When we were children we were blessed with abundant resilience and a Herculean-like state of boundless energy. Aches and pains were of no significance. Taking time to recover from mental exhaustion was of no relevance. When we were children we had implied freedom of speech; we said what we wanted. No doubt we said some stupid things and consequently learned lessons about our surroundings, each other or ourselves. These lessons felt profound, and they felt inspiring. All day, everyday, our screens collect and perpetuate grim details of the world--how cold it can seem. Instead of discovering the science behind the green in the leaves, we stumble upon the leaders of the world smearing violent language across twitter feeds. Spreading fear for our future. Fear for the generations after ours. We fear rejection, our existence, our meaning and our purpose.. We tighten the boxes we have been placed within. No room to wander, and explore. No room to get weird, outrageous, or random. Society slamming doors in our faces, claiming that we are not to enter. “These opportunities weren’t made for you. Look elsewhere.
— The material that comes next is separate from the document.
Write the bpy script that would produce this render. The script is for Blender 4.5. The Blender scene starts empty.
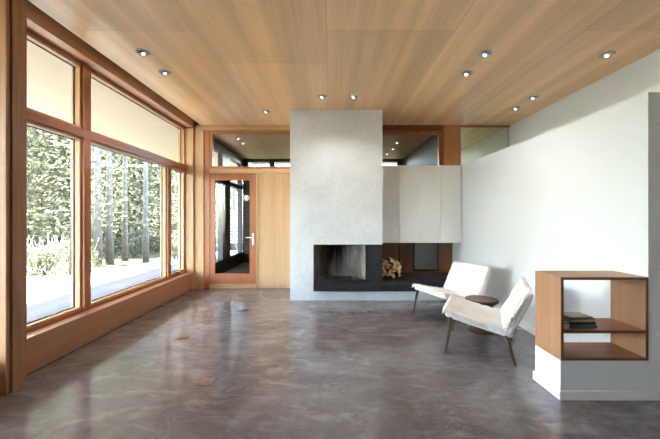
import bpy, bmesh, math, random
from mathutils import Vector, Matrix, noise
PI = math.pi
sc = bpy.context.scene
COL = sc.collection

# ------------------------------------------------------------------ materials
def srgb(r, g, b):
    def f(c):
        c /= 255.0
        return c / 12.92 if c <= 0.04045 else ((c + 0.055) / 1.055) ** 2.4
    return (f(r), f(g), f(b), 1.0)

class NT:
    def __init__(self, name):
        self.m = bpy.data.materials.new(name)
        self.m.use_nodes = True
        self.t = self.m.node_tree
        self.n = self.t.nodes
        self.bsdf = self.n['Principled BSDF']
        self.out = self.n['Material Output']
    def new(self, kind, **kw):
        nd = self.n.new(kind)
        for k, v in kw.items():
            setattr(nd, k, v)
        return nd
    def link(self, a, b):
        self.t.links.new(a, b)
    def coords(self, scale=(1, 1, 1), rand=True, rot=(0, 0, 0)):
        tc = self.new('ShaderNodeTexCoord')
        mp = self.new('ShaderNodeMapping')
        mp.inputs['Scale'].default_value = scale
        mp.inputs['Rotation'].default_value = rot
        if rand:
            oi = self.new('ShaderNodeObjectInfo')
            mul = self.new('ShaderNodeVectorMath', operation='SCALE')
            cx = self.new('ShaderNodeCombineXYZ')
            for i in range(3):
                self.link(oi.outputs['Random'], cx.inputs[i])
            self.link(cx.outputs[0], mul.inputs[0])
            mul.inputs['Scale'].default_value = 23.0
            add = self.new('ShaderNodeVectorMath', operation='ADD')
            self.link(tc.outputs['Object'], add.inputs[0])
            self.link(mul.outputs[0], add.inputs[1])
            self.link(add.outputs[0], mp.inputs['Vector'])
        else:
            self.link(tc.outputs['Object'], mp.inputs['Vector'])
        return mp.outputs[0]
    def noise(self, vec, scale, detail=4, rough=0.55, dist=0.0):
        nd = self.new('ShaderNodeTexNoise')
        nd.inputs['Scale'].default_value = scale
        nd.inputs['Detail'].default_value = detail
        nd.inputs['Roughness'].default_value = rough
        nd.inputs['Distortion'].default_value = dist
        self.link(vec, nd.inputs['Vector'])
        return nd.outputs['Fac']
    def ramp(self, fac, stops):
        r = self.new('ShaderNodeValToRGB')
        el = r.color_ramp.elements
        while len(el) < len(stops):
            el.new(0.5)
        for e, (p, c) in zip(el, stops):
            e.position = p
            e.color = c
        self.link(fac, r.inputs['Fac'])
        return r.outputs['Color']
    def mix(self, a, b, fac, mode='MIX'):
        m = self.new('ShaderNodeMix', data_type='RGBA', blend_type=mode)
        if isinstance(fac, float):
            m.inputs[0].default_value = fac
        else:
            self.link(fac, m.inputs[0])
        for s, v in ((m.inputs[6], a), (m.inputs[7], b)):
            if isinstance(v, tuple):
                s.default_value = v
            else:
                self.link(v, s)
        return m.outputs[2]
    def bump(self, h, strength, dist=0.01):
        b = self.new('ShaderNodeBump')
        b.inputs['Strength'].default_value = strength
        b.inputs['Distance'].default_value = dist
        self.link(h, b.inputs['Height'])
        self.link(b.outputs[0], self.bsdf.inputs['Normal'])
    def rough(self, v):
        self.bsdf.inputs['Roughness'].default_value = v
    def spec(self, v):
        self.bsdf.inputs['Specular IOR Level'].default_value = v
    def base(self, c):
        if isinstance(c, tuple):
            self.bsdf.inputs['Base Color'].default_value = c
        else:
            self.link(c, self.bsdf.inputs['Base Color'])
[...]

You’ll find where you belong”.

When we were children a wounded knee was detrimental. Little did we know, heartbreaks from whatever the source may be the most difficult to heal. Bedtime was once the worst time. Who would have thought that bed would become a warm and safe getaway from the world outside. The stomach sinks to a far greater depth when the industry says “thank you for applying though” then when you hear “no” after asking for a third sweet.

When the world feels so unkind and unfeeling, consider revisiting simpler moments of the past. Ones that make you smile, or explode with laughter. Jump around, dance to that song that’s way past its prime but brings you right back to the time when it was the anthem of your life. Always ask question, even if it may seem dumb--chances are you aren’t the only one wondering. Continue to learn and to grow. Dress up for yourself. Dress down for yourself. Normal isn’t inherently good. Feel human. Explore human feelings. You can eat that third sweet. And if you have the gift of time, think critically about the boxes we’ve confined ourselves in that once didn’t exist at all.